* **WHAT IS ASKED**
Omit all images, then return the remaining material exactly as it stands.

* **GIVEN DATA**
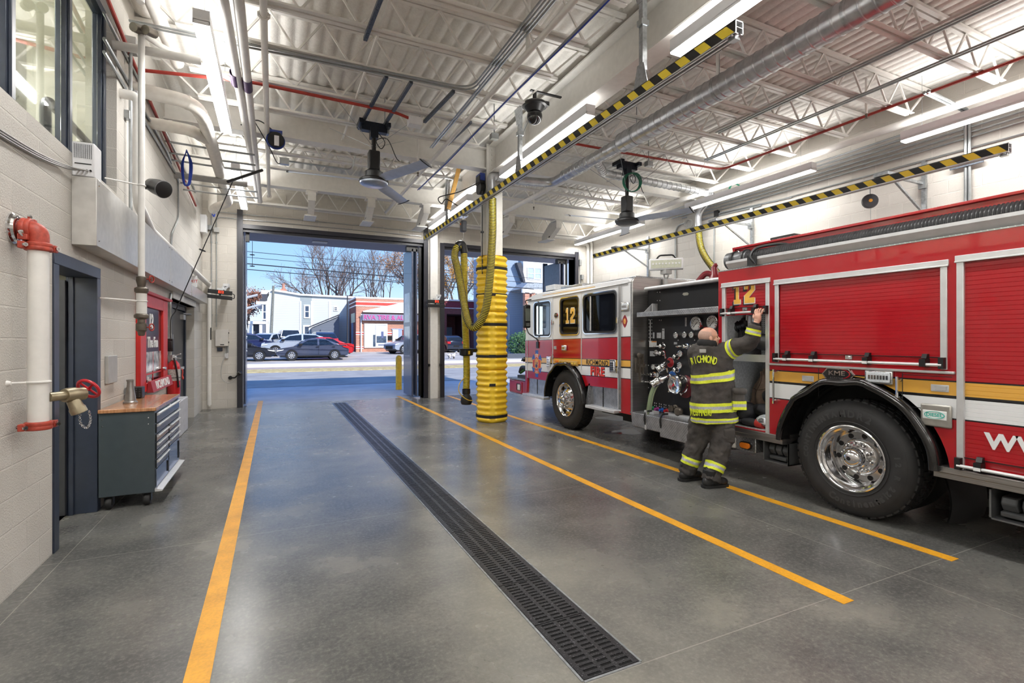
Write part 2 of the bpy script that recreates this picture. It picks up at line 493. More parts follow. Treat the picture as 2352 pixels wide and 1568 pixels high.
# door track hangers: white brackets on the door-side beam
g = 'white door hangers under the door-side beams'
for k, (px, py, nm) in enumerate(((715, 450, 'first hanger from the left wall'), (850, 470, 'second hanger from the left wall'), (975, 485, 'hanger left of the padded column'), (1168, 500, 'hanger right of the padded column'), (1275, 515, 'hanger nearest the right bay fan'))):
    q = on_y(px, py, 12.2)
    o = thing('door_hanger', 'white bolted door bracket, '+nm, 'bracket', (q.x, 12.2, 4.55), g)
    a = MB(); a.prism([(12.0, 4.95), (12.5, 4.95), (12.95, 4.66), (12.95, 4.50), (12.45, 4.50), (12.0, 4.74)], 'x', q.x-.015, q.x+.015); a.box(q.x-.12, q.x+.12, 11.97, 12.25, 4.91, 4.945); a.box(q.x-.085, q.x+.085, 11.985, 12.0, 4.72, 4.93); a.prism([(12.0, 4.74), (12.45, 4.50), (12.45, 4.48), (12.0, 4.72)], 'x', q.x-.07, q.x+.07)
    a.done('gusset_plate', STEELW, o)
    a = MB(); a.box(q.x-.13, q.x+.13, 12.42, 12.98, 4.475, 4.50); a.done('base_flange', STEELW, o)
    a = MB()
    for s in (-.05, .03): a.lathe([(.022, 0), (.022, .05), (.014, .052), (.014, .07)], (q.x+s, 12.45, 4.55), (0,-1,0), 8)
    a.each('bolt', BLACK, o)
# pale panels on the wall over the doors
PAN = mat('pale board', (214, 209, 199), .7, var=.03)
g = 'pale filler boards above the bay doors'
for k, (xa, xb, nm) in enumerate(((-.45, .25, 'left bay, next to the left wall'), (1.0, 1.95, 'left bay, under the fan'), (2.7, 3.4, 'left bay, next to the padded column'), (5.0, 5.7, 'right bay, next to the padded column'), (6.6, 7.4, 'right bay, under the fan'))):
    MB().box(xa, xb, 13.575, 13.598, 4.95, 5.22).done('filler_board', PAN, label='pale filler board above the bay door, '+nm, cat='board', group=g)
# ================= UPPER WINDOW IN THE LEFT WALL AND THE ROOM BEHIND IT
XL = X0
w = thing('window_1', None, None, (XL-.2, 4.3, 3.17), kind='structure')
f = MB()
xf0, xf1 = XL-.18, XL-.08
f.box(xf0, xf1, 2.0, 6.60, 3.17, 3.25); f.box(xf0, xf1, 2.0, 6.60, 4.98, 5.06)
for y in (2.75, 3.52, 4.52, 5.58, 6.55):
    f.box(xf0, xf1-.02, y-.055, y+.055, 3.25, 4.98); f.box(xf1-.02, xf1, y-.03, y+.03, 3.25, 4.98)
f.done('window_frame', DARKF, w, bevel=.004)
g = MB()
for a, b in ((2.80, 3.46), (3.58, 4.46), (4.58, 5.52), (5.64, 6.49)): g.box(XL-.14, XL-.132, a, b, 3.24, 4.99)
g.each('pane', GLASS, w)
RM = mat('pale room paint', (214, 212, 200), .8, var=.02)
r = MB()
r.box(-6.2, XL-.22, 0.6, 8.6, 2.82, 2.92); r.box(-6.3, -6.2, .6, 8.6, 2.9, 5.56); r.box(-6.2, XL-.22, .5, .6, 2.9, 5.56); r.box(-6.2, XL-.22, 8.6, 8.7, 2.9, 5.56)
r.box(-6.2, XL-.22, .6, 8.6, 5.5, 5.6)
r.done('wall_mezzanine', RM, kind='structure')
MB().box(-3.4, -2.5, 6.9, 7.35, 2.92, 4.95).done('trim_1', mat('pale grey block pier', (186, 186, 180), .7), kind='structure')
cl = thing('ceiling_light', 'square lit ceiling panel seen through the upper window', 'ceiling light', (-3.6, 6.3, 5.40))
MB().box(-4.4, -2.8, 5.5, 7.1, 5.43, 5.50).done('housing', WHITEP, cl)
MB().box(-4.33, -2.87, 5.57, 7.03, 5.42, 5.432).done('diffuser', ROOMLAMP, cl)
cl = thing('ceiling_light', 'second lit ceiling panel behind the upper window, nearer the camera', 'ceiling light', (-3.6, 3.3, 5.40))
MB().box(-4.4, -2.8, 2.5, 4.1, 5.43, 5.50).done('housing', WHITEP, cl)
MB().box(-4.33, -2.87, 2.57, 4.03, 5.42, 5.432).done('diffuser', ROOMLAMP, cl)
hr = MB()
hr.tube(bend([(-2.0, 6.28, 2.92), (-2.0, 6.28, 3.95), (-2.0, 7.9, 3.93)], .12), .045, 10)
hr.done('handrail', BLACK, label='black bent stair handrail behind the upper window', cat='handrail')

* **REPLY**
Write part 2 of the bpy script that recreates this picture. It picks up at line 493. More parts follow. Treat the picture as 2352 pixels wide and 1568 pixels high.
# door track hangers: white brackets on the door-side beam
g = 'white door hangers under the door-side beams'
for k, (px, py, nm) in enumerate(((715, 450, 'first hanger from the left wall'), (850, 470, 'second hanger from the left wall'), (975, 485, 'hanger left of the padded column'), (1168, 500, 'hanger right of the padded column'), (1275, 515, 'hanger nearest the right bay fan'))):
    q = on_y(px, py, 12.2)
    o = thing('door_hanger', 'white bolted door bracket, '+nm, 'bracket', (q.x, 12.2, 4.55), g)
    a = MB(); a.prism([(12.0, 4.95), (12.5, 4.95), (12.95, 4.66), (12.95, 4.50), (12.45, 4.50), (12.0, 4.74)], 'x', q.x-.015, q.x+.015); a.box(q.x-.12, q.x+.12, 11.97, 12.25, 4.91, 4.945); a.box(q.x-.085, q.x+.085, 11.985, 12.0, 4.72, 4.93); a.prism([(12.0, 4.74), (12.45, 4.50), (12.45, 4.48), (12.0, 4.72)], 'x', q.x-.07, q.x+.07)
    a.done('gusset_plate', STEELW, o)
    a = MB(); a.box(q.x-.13, q.x+.13, 12.42, 12.98, 4.475, 4.50); a.done('base_flange', STEELW, o)
    a = MB()
    for s in (-.05, .03): a.lathe([(.022, 0), (.022, .05), (.014, .052), (.014, .07)], (q.x+s, 12.45, 4.55), (0,-1,0), 8)
    a.each('bolt', BLACK, o)
# pale panels on the wall over the doors
PAN = mat('pale board', (214, 209, 199), .7, var=.03)
g = 'pale filler boards above the bay doors'
for k, (xa, xb, nm) in enumerate(((-.45, .25, 'left bay, next to the left wall'), (1.0, 1.95, 'left bay, under the fan'), (2.7, 3.4, 'left bay, next to the padded column'), (5.0, 5.7, 'right bay, next to the padded column'), (6.6, 7.4, 'right bay, under the fan'))):
    MB().box(xa, xb, 13.575, 13.598, 4.95, 5.22).done('filler_board', PAN, label='pale filler board above the bay door, '+nm, cat='board', group=g)
# ================= UPPER WINDOW IN THE LEFT WALL AND THE ROOM BEHIND IT
XL = X0
w = thing('window_1', None, None, (XL-.2, 4.3, 3.17), kind='structure')
f = MB()
xf0, xf1 = XL-.18, XL-.08
f.box(xf0, xf1, 2.0, 6.60, 3.17, 3.25); f.box(xf0, xf1, 2.0, 6.60, 4.98, 5.06)
for y in (2.75, 3.52, 4.52, 5.58, 6.55):
    f.box(xf0, xf1-.02, y-.055, y+.055, 3.25, 4.98); f.box(xf1-.02, xf1, y-.03, y+.03, 3.25, 4.98)
f.done('window_frame', DARKF, w, bevel=.004)
g = MB()
for a, b in ((2.80, 3.46), (3.58, 4.46), (4.58, 5.52), (5.64, 6.49)): g.box(XL-.14, XL-.132, a, b, 3.24, 4.99)
g.each('pane', GLASS, w)
RM = mat('pale room paint', (214, 212, 200), .8, var=.02)
r = MB()
r.box(-6.2, XL-.22, 0.6, 8.6, 2.82, 2.92); r.box(-6.3, -6.2, .6, 8.6, 2.9, 5.56); r.box(-6.2, XL-.22, .5, .6, 2.9, 5.56); r.box(-6.2, XL-.22, 8.6, 8.7, 2.9, 5.56)
r.box(-6.2, XL-.22, .6, 8.6, 5.5, 5.6)
r.done('wall_mezzanine', RM, kind='structure')
MB().box(-3.4, -2.5, 6.9, 7.35, 2.92, 4.95).done('trim_1', mat('pale grey block pier', (186, 186, 180), .7), kind='structure')
cl = thing('ceiling_light', 'square lit ceiling panel seen through the upper window', 'ceiling light', (-3.6, 6.3, 5.40))
MB().box(-4.4, -2.8, 5.5, 7.1, 5.43, 5.50).done('housing', WHITEP, cl)
MB().box(-4.33, -2.87, 5.57, 7.03, 5.42, 5.432).done('diffuser', ROOMLAMP, cl)
cl = thing('ceiling_light', 'second lit ceiling panel behind the upper window, nearer the camera', 'ceiling light', (-3.6, 3.3, 5.40))
MB().box(-4.4, -2.8, 2.5, 4.1, 5.43, 5.50).done('housing', WHITEP, cl)
MB().box(-4.33, -2.87, 2.57, 4.03, 5.42, 5.432).done('diffuser', ROOMLAMP, cl)
hr = MB()
hr.tube(bend([(-2.0, 6.28, 2.92), (-2.0, 6.28, 3.95), (-2.0, 7.9, 3.93)], .12), .045, 10)
hr.done('handrail', BLACK, label='black bent stair handrail behind the upper window', cat='handrail')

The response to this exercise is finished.